CANCO project helps electric co-op power up
3 years, 2 months ago
Meeting current needs: Central Iowa Power Cooperative’s new generating station keeps electricity flowing when renewable sources can’t meet demand.
By CRAIG T. NEISES
Carl A. Nelson & Company
CRESTON, Iowa – One need not travel far to see the future of power generation lies in wind and solar energy.
Towering forests of turbines and glistening seas of photovoltaic panels dot the landscape in ever-growing numbers, while fossil fuels slowly go the way of the prehistoric plant matter that produced them. Albeit, not entirely.
Not yet, anyway.
“In a shifting industry, everybody is trying to find the right solution,” said Central Iowa Power Cooperative’s Sam Stineman. “We also recognize the sun doesn’t always shine, and the wind doesn’t always blow.”
With that, Stineman — CIPCO’s director of generation assets — described both the central challenge of the shift to renewable energy in the power industry, and the place of the co-op’s new generating station in its ability to ensure power reaches customers when and where they need it.
At 55 megawatts total, the three new natural gas piston engines in the new, 28,000 square-foot Summit Lake Generating Station, near Creston in southwest Iowa, produce more electricity than the 20 megawatts of its steam-driven predecessor. That’s enough to fulfill its balancing role in what Stineman said is the co-op’s “bigger portfolio,” which includes a substantial amount of energy from intermittent and solar-based resources.
Among the 58 Iowa counties where CIPCO provides electricity to its member rural electric co-ops, the station’s role is to be responsive to energy supply and demand fluctuations, and to operate no more or less than when it is needed to balance demand during low-wind and peak usage periods.
The Summit Lake site also employs two dual-fuel combustion turbines to generate electricity, but the steam-driven generation facility built there in the 1950s was nearing the end of its life and was in need of replacement.
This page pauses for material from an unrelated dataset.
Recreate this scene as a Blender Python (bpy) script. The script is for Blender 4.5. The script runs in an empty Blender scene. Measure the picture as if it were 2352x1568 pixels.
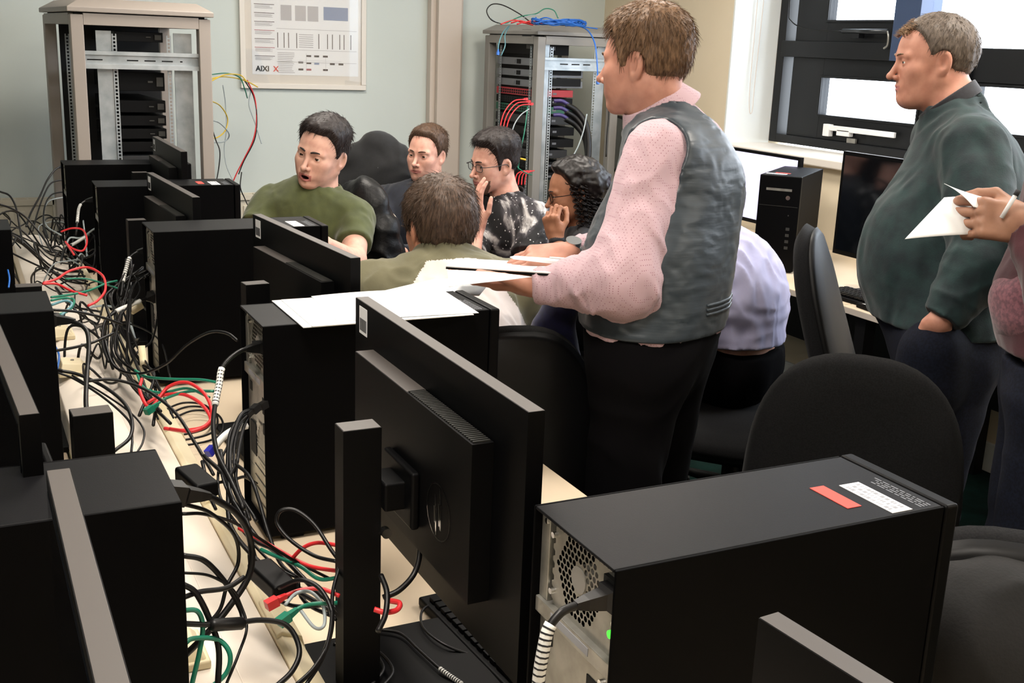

The CIPCO Board of Directors determined in late 2018 the co-op needed a generation facility capable of efficient and nimble dispatch, and issued construction contracts in July 2019. After the new building was erected, and installation then testing of the equipment was complete, the new generators went online in April 2021.
Carl A. Nelson & Company (CANCO) was able to help CIPCO meet its goals for the project by performing two different contracts.
The first was a design-build contract to procure the steel for the new facility. CANCO was able to show the planned use of a pre-engineered metal building was not the best or least costly choice for the engine house. The switch to hybrid steel construction was made at a significant savings of cost and time.
After that, Stineman said, it was a “no-brainer” to award CANCO the contract for erection of the 20,000 square-foot engine hall. CANCO’s scope also included an 8,000 square-foot, storm-hardened regional operations center, where dispatchers monitor the co-op’s section of the grid and send line crews who stage out of Summit Lake to spots where repairs are needed.
Stineman credited CANCO for its collaborative approach to the work, for its communication and project leadership, and for ensuring quality in the finished product.
“You guys don’t hesitate to stand behind your product,” he said, “and we appreciate that.”